The purpose of our blog is to discuss topical issues, stories, and situations, as well as to share what we are up to and new ways for you to get involved. We are always searching for possible answers to the question: Why is a girl's worth culturally and historically relative?

Wednesday, March 13, 2013

March 13, 1798: Abigail Powers Fillmore


Abigail Powers Fillmore, as engraved by John Chester Buttre in 1886; Courtesy the Library of Congress.

Abigail Powers was born in 1798, the youngest of a Baptist minister's seven children. At the age of 12, Abigail lost her father and her family lost its sole means of support. After his death, their mother moved the family to upstate New York, where Abigail was educated in a one-room schoolhouse. Her education was supplemented by the large collection of books left by her father, helping her become proficient in literature, math, government, history, philosophy, and geography.  

In 1814, Abigail became a teacher. After several years of teaching, Abigail was offered an invitation to open a private school in Broome County, due to her reputation as a highly educated lady. In 1819, Abigail met Millard Fillmore when he attended her classes at New Hope Academy to finish his education. With Abigail’s help, Millard became a prominent lawyer in New York, and they married in 1826.

Abigail continued to work as a public school teacher, but also supported her husband in his bid for the state legislature and then for Congress. She also continued her own education–while raising two children–learning French, piano, and scientific horticulture.  Eventually, Millard became Vice President under Zachary Taylor; Abigail’s role was primarily to deliver public speeches or review federal job requests. However, in 1850, President Taylor died and Millard became President of the United States.

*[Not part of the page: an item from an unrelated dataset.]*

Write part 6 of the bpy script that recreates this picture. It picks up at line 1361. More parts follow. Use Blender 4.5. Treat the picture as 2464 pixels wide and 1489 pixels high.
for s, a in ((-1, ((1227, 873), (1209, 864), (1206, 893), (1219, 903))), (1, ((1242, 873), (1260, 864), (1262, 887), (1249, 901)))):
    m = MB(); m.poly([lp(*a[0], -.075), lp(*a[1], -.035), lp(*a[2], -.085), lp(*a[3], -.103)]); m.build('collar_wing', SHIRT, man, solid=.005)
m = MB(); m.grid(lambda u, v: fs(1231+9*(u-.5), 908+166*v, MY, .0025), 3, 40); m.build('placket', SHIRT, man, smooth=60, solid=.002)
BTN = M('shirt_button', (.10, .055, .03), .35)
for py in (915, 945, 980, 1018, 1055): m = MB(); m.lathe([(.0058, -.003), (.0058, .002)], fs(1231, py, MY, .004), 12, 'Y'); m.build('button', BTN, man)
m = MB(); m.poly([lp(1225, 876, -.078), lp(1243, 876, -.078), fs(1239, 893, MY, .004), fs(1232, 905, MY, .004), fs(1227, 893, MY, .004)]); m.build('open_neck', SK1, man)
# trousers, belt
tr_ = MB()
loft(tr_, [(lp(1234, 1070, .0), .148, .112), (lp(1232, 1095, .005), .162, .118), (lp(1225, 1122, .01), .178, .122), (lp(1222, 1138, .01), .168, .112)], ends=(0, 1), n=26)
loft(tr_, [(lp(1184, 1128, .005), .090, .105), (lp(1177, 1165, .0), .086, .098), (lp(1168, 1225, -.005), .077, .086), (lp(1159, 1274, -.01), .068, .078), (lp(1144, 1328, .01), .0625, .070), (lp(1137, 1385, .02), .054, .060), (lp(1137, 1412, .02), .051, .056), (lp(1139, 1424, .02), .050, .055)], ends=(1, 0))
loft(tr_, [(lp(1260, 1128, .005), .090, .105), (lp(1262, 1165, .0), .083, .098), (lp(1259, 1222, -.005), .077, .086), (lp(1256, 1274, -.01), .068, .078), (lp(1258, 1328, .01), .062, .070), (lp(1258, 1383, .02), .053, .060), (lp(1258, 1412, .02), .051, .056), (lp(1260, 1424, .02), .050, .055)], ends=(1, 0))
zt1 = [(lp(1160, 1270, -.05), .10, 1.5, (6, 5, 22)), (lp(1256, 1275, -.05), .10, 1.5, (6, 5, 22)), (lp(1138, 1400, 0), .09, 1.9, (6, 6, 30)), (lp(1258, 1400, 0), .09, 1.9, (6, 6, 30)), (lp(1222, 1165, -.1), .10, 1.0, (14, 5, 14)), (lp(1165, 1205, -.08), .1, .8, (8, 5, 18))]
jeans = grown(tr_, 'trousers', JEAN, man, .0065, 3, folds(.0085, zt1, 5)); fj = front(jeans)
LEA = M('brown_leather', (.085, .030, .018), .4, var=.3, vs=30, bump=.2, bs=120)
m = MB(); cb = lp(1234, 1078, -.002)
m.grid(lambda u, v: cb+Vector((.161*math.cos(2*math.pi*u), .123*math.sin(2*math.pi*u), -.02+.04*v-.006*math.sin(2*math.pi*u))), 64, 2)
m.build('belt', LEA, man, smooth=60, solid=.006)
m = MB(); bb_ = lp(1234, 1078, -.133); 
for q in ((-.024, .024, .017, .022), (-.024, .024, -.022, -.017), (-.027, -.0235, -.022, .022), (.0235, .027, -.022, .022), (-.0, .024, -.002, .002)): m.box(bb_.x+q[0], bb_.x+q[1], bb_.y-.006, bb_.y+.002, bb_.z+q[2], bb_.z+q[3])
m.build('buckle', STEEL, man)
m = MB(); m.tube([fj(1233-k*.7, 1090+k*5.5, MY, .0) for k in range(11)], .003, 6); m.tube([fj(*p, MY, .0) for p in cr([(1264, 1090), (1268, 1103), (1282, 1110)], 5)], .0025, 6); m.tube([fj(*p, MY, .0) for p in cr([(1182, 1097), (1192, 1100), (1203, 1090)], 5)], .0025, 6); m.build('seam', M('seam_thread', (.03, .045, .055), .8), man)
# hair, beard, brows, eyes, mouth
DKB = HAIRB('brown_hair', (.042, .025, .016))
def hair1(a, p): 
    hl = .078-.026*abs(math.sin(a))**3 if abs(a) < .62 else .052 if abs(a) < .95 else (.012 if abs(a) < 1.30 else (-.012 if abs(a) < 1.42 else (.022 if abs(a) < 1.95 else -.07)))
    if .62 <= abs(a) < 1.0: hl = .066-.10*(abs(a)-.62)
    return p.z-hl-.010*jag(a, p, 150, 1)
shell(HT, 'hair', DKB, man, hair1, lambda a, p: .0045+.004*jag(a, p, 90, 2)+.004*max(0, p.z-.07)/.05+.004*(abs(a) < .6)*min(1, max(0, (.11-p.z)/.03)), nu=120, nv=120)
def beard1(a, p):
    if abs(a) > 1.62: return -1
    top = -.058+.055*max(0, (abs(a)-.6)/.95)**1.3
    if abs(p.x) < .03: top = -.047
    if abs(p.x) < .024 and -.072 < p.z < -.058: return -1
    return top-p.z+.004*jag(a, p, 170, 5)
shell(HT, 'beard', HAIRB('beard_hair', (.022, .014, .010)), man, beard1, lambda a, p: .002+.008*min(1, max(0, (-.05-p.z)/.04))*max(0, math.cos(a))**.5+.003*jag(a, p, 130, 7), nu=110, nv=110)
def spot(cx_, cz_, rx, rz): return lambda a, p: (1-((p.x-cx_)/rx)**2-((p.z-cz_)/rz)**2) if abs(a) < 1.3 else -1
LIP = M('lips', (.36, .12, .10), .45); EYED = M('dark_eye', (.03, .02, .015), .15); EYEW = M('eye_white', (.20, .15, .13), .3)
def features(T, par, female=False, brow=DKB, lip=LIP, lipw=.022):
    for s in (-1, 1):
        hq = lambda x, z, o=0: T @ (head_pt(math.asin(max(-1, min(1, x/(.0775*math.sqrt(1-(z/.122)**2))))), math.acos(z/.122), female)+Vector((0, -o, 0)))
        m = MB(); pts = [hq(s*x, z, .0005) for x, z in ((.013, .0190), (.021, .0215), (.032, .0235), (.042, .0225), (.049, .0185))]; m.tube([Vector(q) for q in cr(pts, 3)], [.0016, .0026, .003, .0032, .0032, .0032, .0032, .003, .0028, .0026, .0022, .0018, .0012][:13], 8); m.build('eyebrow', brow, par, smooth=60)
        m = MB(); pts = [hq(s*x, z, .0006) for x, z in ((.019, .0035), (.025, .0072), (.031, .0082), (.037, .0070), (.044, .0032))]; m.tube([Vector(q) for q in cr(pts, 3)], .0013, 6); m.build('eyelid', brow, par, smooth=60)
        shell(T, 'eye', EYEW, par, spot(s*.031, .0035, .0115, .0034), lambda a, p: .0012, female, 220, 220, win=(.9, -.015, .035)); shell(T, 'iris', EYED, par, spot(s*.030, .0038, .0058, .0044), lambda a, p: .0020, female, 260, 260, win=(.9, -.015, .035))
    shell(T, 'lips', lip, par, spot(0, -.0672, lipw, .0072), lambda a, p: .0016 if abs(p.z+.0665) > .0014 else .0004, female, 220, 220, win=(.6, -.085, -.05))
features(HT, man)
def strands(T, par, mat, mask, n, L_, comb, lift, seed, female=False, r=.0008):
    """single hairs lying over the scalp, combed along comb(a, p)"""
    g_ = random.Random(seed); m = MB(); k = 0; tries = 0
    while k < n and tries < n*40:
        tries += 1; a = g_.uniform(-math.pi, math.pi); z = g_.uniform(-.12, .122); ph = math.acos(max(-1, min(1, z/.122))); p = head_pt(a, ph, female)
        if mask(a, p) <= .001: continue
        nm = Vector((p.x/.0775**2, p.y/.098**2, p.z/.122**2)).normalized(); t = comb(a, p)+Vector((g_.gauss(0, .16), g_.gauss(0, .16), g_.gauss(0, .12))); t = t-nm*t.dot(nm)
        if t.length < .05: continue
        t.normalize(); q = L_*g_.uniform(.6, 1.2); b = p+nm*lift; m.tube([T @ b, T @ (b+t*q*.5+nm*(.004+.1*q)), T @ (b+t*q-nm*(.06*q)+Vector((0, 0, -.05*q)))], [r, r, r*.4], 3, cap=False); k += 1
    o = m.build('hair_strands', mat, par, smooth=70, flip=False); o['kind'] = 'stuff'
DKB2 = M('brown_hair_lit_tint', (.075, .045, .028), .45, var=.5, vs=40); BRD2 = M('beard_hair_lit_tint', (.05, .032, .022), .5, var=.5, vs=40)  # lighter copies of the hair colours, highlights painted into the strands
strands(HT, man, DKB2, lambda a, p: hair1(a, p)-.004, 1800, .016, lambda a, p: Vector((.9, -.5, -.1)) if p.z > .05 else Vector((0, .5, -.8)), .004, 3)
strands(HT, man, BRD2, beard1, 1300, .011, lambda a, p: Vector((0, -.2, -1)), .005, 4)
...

Abigail had become the first First Lady to rise from a lower-economic class to the female figurehead of a nation. During her three years as First Lady, Abigail used her power to help others. She helped local citizens, such as a young dressmaker who under her patronage became a prominent Washington designer. She also attended public functions, including being the only woman in a treaty-signing delegation with the Sioux.  She is also credited with establishing the first library at the White House.

Abigail died in 1853, shortly after her husband left office. Yet her legacy lived on: in the students she taught, the libraries she established in New York and Washington, and in her legacy as a First Lady who put the citizens' needs–from education to economic empowerment–first.